Capon on Faith, Death, and the Shipwreck of Time

From his exegesis of the parable of Dives and Lazarus in Kingdom, Grace, and Judgment, […]

Ethan Richardson / 8.14.12

From his exegesis of the parable of Dives and Lazarus in Kingdom, Grace, and Judgment, Capon hits on the historical human effort to make the world right, from ethnic cleansing to “Christian ethics,” and lands on the only answer that has ever been satisfying to Jesus–that of death and resurrection. He uses the two Greek concepts of time (kairos, the ever-enduring season of God’s reality and chronos, the tick-tock of earthly causes and effects) to talk about how faith in the resurrection is all the hope we have this side of the Jordan.
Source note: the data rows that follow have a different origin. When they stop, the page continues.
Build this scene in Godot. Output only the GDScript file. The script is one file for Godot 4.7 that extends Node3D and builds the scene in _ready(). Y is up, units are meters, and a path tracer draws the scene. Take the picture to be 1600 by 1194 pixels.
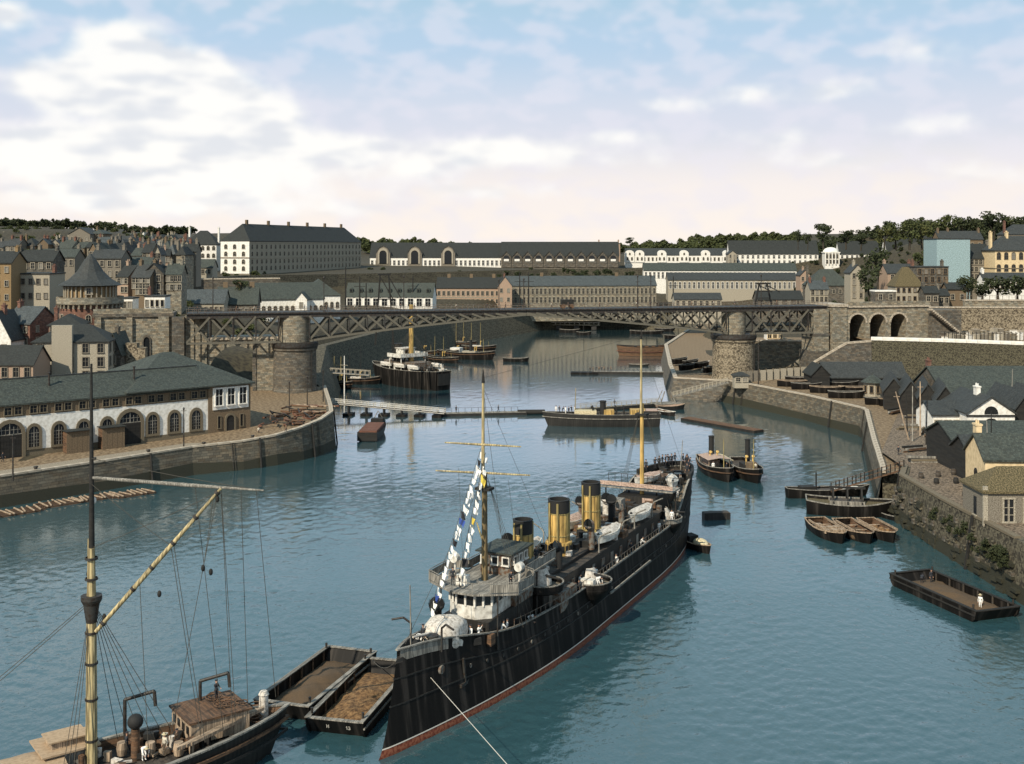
extends Node3D
# Harbour with an iron swing bridge, a black three-funnelled cruiser at its moorings, a sailing lighter in front.
# World metres, y up, water at y = 0. The camera stands 43 m above the water and looks along -z.

const F := 1750.0     # focal length of the old plate camera, in units of 1/1600 of the picture width
const EYE := 43.0
const HZ := 385.0     # where the level line of sight meets the plate (rising front)
const ORD := ["first", "second", "third", "fourth", "fifth", "sixth", "seventh", "eighth", "ninth", "tenth", "eleventh", "twelfth", "thirteenth", "fourteenth", "fifteenth", "sixteenth", "seventeenth", "eighteenth", "nineteenth", "twentieth"]

var M := {}
var T := {}
var used := {}
var cache := {}
var rng := RandomNumberGenerator.new()

# ------------------------------------------------------------------ survey: bearing and drop below the eye to a place in the world
func g(px: float, py: float, h := 0.0) -> Vector3:
	var d := (EYE - h) * F / (py - HZ)
	return Vector3((px - 800.0) / F * d, h, -d)

func gd(px: float, d: float, h := 0.0) -> Vector3:
	return Vector3((px - 800.0) / F * d, h, -d)

func hy(py: float, d: float) -> float:
	return EYE - (py - HZ) * d / F

# ------------------------------------------------------------------ mesh builder
class MB:
	var v := PackedVector3Array()
	var n := PackedVector3Array()
	var c := PackedColorArray()
	var col := Color.WHITE
	var colored := false

	func put(p: Vector3, q: Vector3) -> void:
		v.append(p)
		n.append(q)
		if colored:
			c.append(col)

	func tri(a: Vector3, b: Vector3, d: Vector3) -> void:
		var q := (b - a).cross(d - a).normalized()
		put(a, q)
		put(d, q)
		put(b, q)

	func quad(a: Vector3, b: Vector3, d: Vector3, e: Vector3) -> void:
		tri(a, b, d)
		tri(a, d, e)

	func hexa(p: Array) -> void:   # 0-3 bottom counter-clockwise from above (x z), 4-7 top
		quad(p[4], p[5], p[6], p[7])
		quad(p[3], p[2], p[1], p[0])
		for i in 4:
			var j := (i + 1) % 4
			quad(p[i], p[j], p[j + 4], p[i + 4])

	func box(ct: Vector3, s: Vector3, ry := 0.0) -> void:
		var b := Basis(Vector3.UP, ry)
		var h := s * 0.5
		var p := []
		for y in [-h.y, h.y]:
			p.append(ct + b * Vector3(-h.x, y, h.z))
			p.append(ct + b * Vector3(h.x, y, h.z))
			p.append(ct + b * Vector3(h.x, y, -h.z))
			p.append(ct + b * Vector3(-h.x, y, -h.z))
		hexa(p)

	func bar(a: Vector3, b: Vector3, w: float, h: float) -> void:
		var d := (b - a).normalized()
		var up := Vector3.UP if absf(d.y) < 0.95 else Vector3.BACK
		var x := d.cross(up).normalized() * w * 0.5
		var y := x.cross(d).normalized() * h * 0.5
		hexa([a - x - y, a + x - y, b + x - y, b - x - y, a - x + y, a + x + y, b + x + y, b - x + y])

	func tube(a: Vector3, b: Vector3, ra: float, rb: float, seg := 8, caps := true) -> void:
		var d := (b - a).normalized()
		var up := Vector3.UP if absf(d.y) < 0.9 else Vector3.RIGHT
		var x := d.cross(up).normalized()
		var y := x.cross(d)
		for i in seg:
			var t0 := TAU * i / seg
			var t1 := TAU * (i + 1) / seg
			var u0 := x * cos(t0) + y * sin(t0)
			var u1 := x * cos(t1) + y * sin(t1)
			for k in [[a + u0 * ra, u0], [b + u1 * rb, u1], [b + u0 * rb, u0], [a + u0 * ra, u0], [a + u1 * ra, u1], [b + u1 * rb, u1]]:
				put(k[0], k[1])
			if caps:
				tri(a, a + u0 * ra, a + u1 * ra)
				tri(b, b + u1 * rb, b + u0 * rb)

	func run(pts: Array, r: float, seg := 6) -> void:
		for i in pts.size() - 1:
			tube(pts[i], pts[i + 1], r, r, seg, i == 0 or i == pts.size() - 2)

	func sag(a: Vector3, b: Vector3, drop: float, r: float, k := 8) -> void:
		var p := []
		for i in k + 1:
			var t := float(i) / k
			p.append(a.lerp(b, t) - Vector3(0, drop * 4.0 * t * (1.0 - t), 0))
		run(p, r, 4)

	func lathe(pr: Array, seg := 16, at := Vector3.ZERO, smooth := true) -> void:   # pr: Vector2(radius, y) from bottom to top
		for k in pr.size() - 1:
			var p: Vector2 = pr[k]
			var q: Vector2 = pr[k + 1]
			var e := (q - p).normalized()
			for i in seg:
				var t0 := TAU * i / seg
				var t1 := TAU * (i + 1) / seg
				var u0 := Vector3(cos(t0), 0, -sin(t0))
				var u1 := Vector3(cos(t1), 0, -sin(t1))
				var um := (u0 + u1).normalized()
				var n0 := (u0 if smooth else um) * e.y - Vector3.UP * e.x
				var n1 := (u1 if smooth else um) * e.y - Vector3.UP * e.x
				var a := at + u0 * p.x + Vector3.UP * p.y
				var b := at + u1 * p.x + Vector3.UP * p.y
				var d := at + u1 * q.x + Vector3.UP * q.y
				var f := at + u0 * q.x + Vector3.UP * q.y
				for m in [[a, n0], [d, n1], [b, n1], [a, n0], [f, n0], [d, n1]]:
					put(m[0], m[1])

	func ball(at: Vector3, r: Vector3, seg := 10, rings := 6) -> void:
		for k in rings:
			var a0 := -PI / 2 + PI * k / rings
			var a1 := -PI / 2 + PI * (k + 1) / rings
			for i in seg:
				var t0 := TAU * i / seg
				var t1 := TAU * (i + 1) / seg
				var p := []
				for w in [[a0, t0], [a0, t1], [a1, t1], [a1, t0]]:
					p.append(Vector3(cos(w[0]) * cos(w[1]), sin(w[0]), -cos(w[0]) * sin(w[1])))
				for m in [0, 2, 1, 0, 3, 2]:
					put(at + p[m] * r, (p[m] / r).normalized())

	func prism(poly: Array, y0: float, y1: float) -> void:   # poly of Vector2(x, z)
		var pk := PackedVector2Array(poly)
		if Geometry2D.is_polygon_clockwise(pk):
			pk.reverse()
		var m := pk.size()
		for i in m:
			var a := pk[i]
			var b := pk[(i + 1) % m]
			var q := [Vector3(a.x, y0, a.y), Vector3(b.x, y0, b.y), Vector3(b.x, y1, b.y), Vector3(a.x, y1, a.y)]
			quad(q[1], q[0], q[3], q[2])
		var ix := Geometry2D.triangulate_polygon(pk)
		for i in range(0, ix.size(), 3):
			var a := pk[ix[i]]
			var b := pk[ix[i + 1]]
			var d := pk[ix[i + 2]]
			if (b - a).cross(d - a) > 0:
				var s := b
				b = d
				d = s
			tri(Vector3(a.x, y1, a.y), Vector3(b.x, y1, b.y), Vector3(d.x, y1, d.y))
			tri(Vector3(a.x, y0, a.y), Vector3(d.x, y0, d.y), Vector3(b.x, y0, b.y))

	func extr(poly: Array, z0: float, z1: float) -> void:   # poly of Vector2(x, y), pushed along z from z0 (back) to z1 (front)
		var pk := PackedVector2Array(poly)
		if Geometry2D.is_polygon_clockwise(pk):
			pk.reverse()
		# Geometry2D counts y downwards: what it calls clockwise is counter-clockwise here
		var ar := 0.0
		for i in pk.size():
			ar += pk[i].cross(pk[(i + 1) % pk.size()])
		if ar < 0:
			pk.reverse()
		var m := pk.size()
		for i in m:
			var a := pk[i]
			var b := pk[(i + 1) % m]
			quad(Vector3(a.x, a.y, z1), Vector3(a.x, a.y, z0), Vector3(b.x, b.y, z0), Vector3(b.x, b.y, z1))
		var ix := Geometry2D.triangulate_polygon(pk)
		for i in range(0, ix.size(), 3):
			var a := pk[ix[i]]
			var b := pk[ix[i + 1]]
			var d := pk[ix[i + 2]]
			if (b - a).cross(d - a) < 0:
				var s := b
				b = d
				d = s
			tri(Vector3(a.x, a.y, z1), Vector3(b.x, b.y, z1), Vector3(d.x, d.y, z1))
			tri(Vector3(a.x, a.y, z0), Vector3(d.x, d.y, z0), Vector3(b.x, b.y, z0))

	func sheet(rows: Array, flip := false) -> void:   # smooth surface through rows of points
		var R := rows.size()
		var C: int = rows[0].size()
		var nn := []
		for i in R:
			var r := []
			for j in C:
				var du: Vector3 = rows[i][mini(j + 1, C - 1)] - rows[i][maxi(j - 1, 0)]
				var dv: Vector3 = rows[mini(i + 1, R - 1)][j] - rows[maxi(i - 1, 0)][j]
				var q := du.cross(dv)
				r.append((-q if flip else q).normalized() if q.length() > 1e-9 else Vector3.UP)
			nn.append(r)
		for i in R - 1:
			for j in C - 1:
				var k := [[i, j], [i + 1, j + 1], [i, j + 1], [i, j], [i + 1, j], [i + 1, j + 1]] if not flip else [[i, j], [i, j + 1], [i + 1, j + 1], [i, j], [i + 1, j + 1], [i + 1, j]]
				for w in k:
					put(rows[w[0]][w[1]], nn[w[0]][w[1]])

	func mesh(into: ArrayMesh = null) -> ArrayMesh:
		var a := []
		a.resize(Mesh.ARRAY_MAX)
		a[Mesh.ARRAY_VERTEX] = v
		a[Mesh.ARRAY_NORMAL] = n
		if colored:
			a[Mesh.ARRAY_COLOR] = c
		var m := into if into else ArrayMesh.new()
		m.add_surface_from_arrays(Mesh.PRIMITIVE_TRIANGLES, a)
		return m

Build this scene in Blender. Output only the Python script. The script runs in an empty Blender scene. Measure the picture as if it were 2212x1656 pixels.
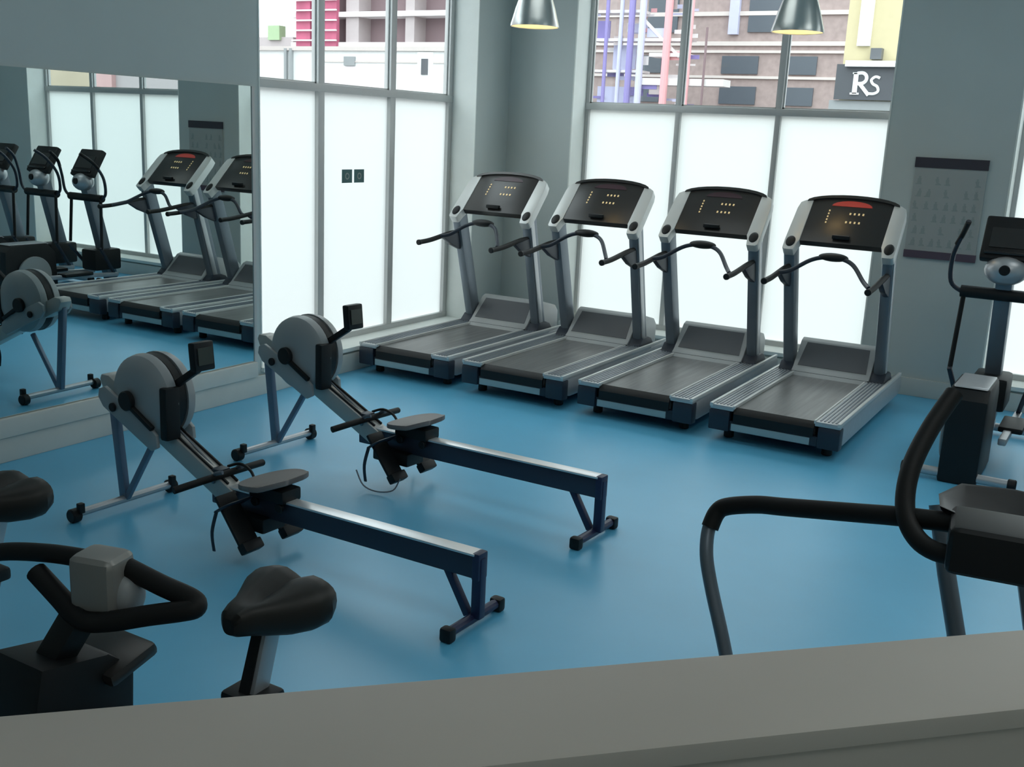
import bpy, bmesh, math, random
from mathutils import Vector, Matrix
random.seed(7)
S = bpy.context.scene
COL = S.collection
PI = math.pi

# ------------------------------------------------------------------ camera
cam_d = bpy.data.cameras.new('camera'); cam = bpy.data.objects.new('camera', cam_d); COL.objects.link(cam)
CP = Vector((5.452, -9.1482, 2.0065)); YAW, PITCH, ROLL, FL = -0.5221, 0.2349, 0.0467, 2284.4
fw = Vector((math.sin(YAW)*math.cos(PITCH), math.cos(YAW)*math.cos(PITCH), -math.sin(PITCH)))
rt = Vector((math.cos(YAW), -math.sin(YAW), 0)); up = rt.cross(fw)
r2 = rt*math.cos(ROLL) + up*math.sin(ROLL); u2 = up*math.cos(ROLL) - rt*math.sin(ROLL)
cam.matrix_world = Matrix(((r2.x, u2.x, -fw.x, CP.x), (r2.y, u2.y, -fw.y, CP.y), (r2.z, u2.z, -fw.z, CP.z), (0, 0, 0, 1)))
cam_d.sensor_width = 36; cam_d.lens = FL/2212*36; cam_d.clip_end = 300; cam_d.clip_start = 0.05
S.camera = cam

# ------------------------------------------------------------------ overcast sky, exposure
w = bpy.data.worlds.new('world'); S.world = w; w.use_nodes = True
bg = w.node_tree.nodes['Background']; bg.inputs[0].default_value = (0.86, 0.97, 1.0, 1); bg.inputs[1].default_value = 3.3
S.view_settings.view_transform = 'Standard'; S.view_settings.look = 'None'
S.view_settings.exposure = 0.22; S.view_settings.gamma = 1.0; S.view_settings.use_curve_mapping = False
try:
    S.cycles.use_denoising = True; S.cycles.max_bounces = 10; S.cycles.diffuse_bounces = 6
    S.cycles.transparent_max_bounces = 12; S.cycles.sample_clamp_indirect = 6
except Exception: pass

# six unseen area lights added as soft overhead fill for the dark interior
for lx, ly, pw in ((2.0, -2.6, 9), (6.2, -2.6, 14), (2.0, -6.2, 7), (6.2, -6.2, 22), (2.4, -9.8, 1), (6.4, -9.8, 17)):
    ld = bpy.data.lights.new('overhead_fill_light', 'AREA'); ld.shape = 'SQUARE'; ld.size = 1.7; ld.energy = pw; ld.color = (0.95, 1.0, 0.97)
    lo = bpy.data.objects.new('overhead_fill_light', ld); COL.objects.link(lo); lo.location = (lx, ly, 4.22)

# ------------------------------------------------------------------ materials
def mat(name, col, rough=0.5, metal=0.0, noise=0.0, scale=8.0, spec=0.5, emit=None, estr=1.0, bump=0.0, stretch=None, coat=0.0):
    m = bpy.data.materials.new(name); m.use_nodes = True
    nt = m.node_tree; b = nt.nodes['Principled BSDF']
    b.inputs['Base Color'].default_value = (*col, 1); b.inputs['Roughness'].default_value = rough
    b.inputs['Metallic'].default_value = metal; b.inputs['Specular IOR Level'].default_value = spec
    b.inputs['Coat Weight'].default_value = coat
    if emit: b.inputs['Emission Color'].default_value = (*emit, 1); b.inputs['Emission Strength'].default_value = estr
    tc = nt.nodes.new('ShaderNodeTexCoord'); mp = nt.nodes.new('ShaderNodeMapping')
    nt.links.new(tc.outputs['Object'], mp.inputs[0])
    if stretch: mp.inputs['Scale'].default_value = stretch
    n = nt.nodes.new('ShaderNodeTexNoise'); n.inputs['Scale'].default_value = scale; n.inputs['Detail'].default_value = 4
    nt.links.new(mp.outputs[0], n.inputs['Vector'])
    r = nt.nodes.new('ShaderNodeValToRGB')
    a = max(noise, 0.02)
    r.color_ramp.elements[0].position = 0.3; r.color_ramp.elements[1].position = 0.7
    r.color_ramp.elements[0].color = (*[c*(1-a) for c in col], 1); r.color_ramp.elements[1].color = (*[min(1, c*(1+a)) for c in col], 1)
    nt.links.new(n.outputs['Fac'], r.inputs[0]); nt.links.new(r.outputs[0], b.inputs['Base Color'])
    if bump:
        bp = nt.nodes.new('ShaderNodeBump'); bp.inputs['Strength'].default_value = bump
        nt.links.new(n.outputs['Fac'], bp.inputs['Height']); nt.links.new(bp.outputs[0], b.inputs['Normal'])
    return m

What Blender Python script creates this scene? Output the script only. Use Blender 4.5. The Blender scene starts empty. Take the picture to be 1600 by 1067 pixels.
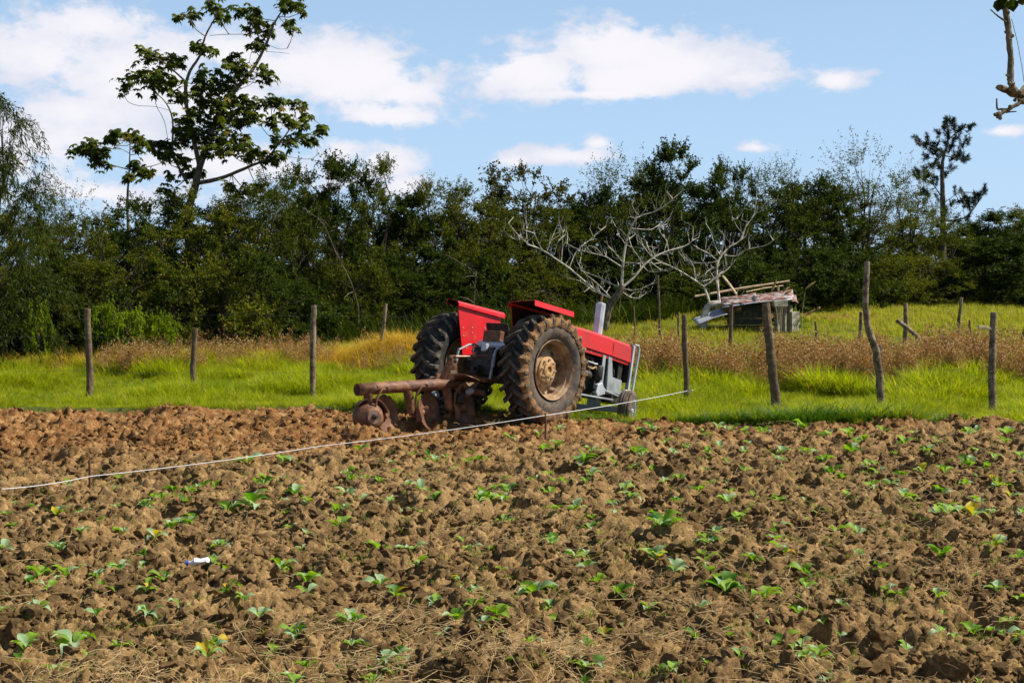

But for all that, Eden has never returned. The world’s woes are beyond repair by the world’s successes: there are just too many failures, and they come too thick and fast for any program, however energetic or well-funded. Dives, for all his purple, fine linen and faring sumptuously, dies not one whit less dead than Lazarus. And before he dies, his wealth no more guarantees him health or happiness than it does exemption from death. Therefore when the Gospel is proclaimed, it stays lightyears away from reliance on success or on any other exercise of right-handed power. Instead, it relies resolutely on left-handed power–on the power that, in a mystery, works through failure, loss, and death. And so while our history is indeed saved, its salvation is not made manifest our history in any obvious, right-handed way. In God’s time–in that kairos, that due season, that high time in which the Incarnate Word brings in the kingdom in a mystery–all our times are indeed reconciled and restored now. But in our time–in the chronos, the sequential order of earthly events, the low time of days, years, centuries, millenia–the shipwreck of history drags on unchanged and unchangeable now. And the only bridge between the now in which our times are triumphantly in his hand and the now in which they are so disastrously in our own is faith. The accomplished reconciliation can only be believed; it cannot be known, felt, or seen–and it cannot, by any efforts of ours, however good or however successful, be rendered visible, tangible, or intelligible.

Death, you see, is absolutely all of the resurrection we can now know. The rest is faith (317).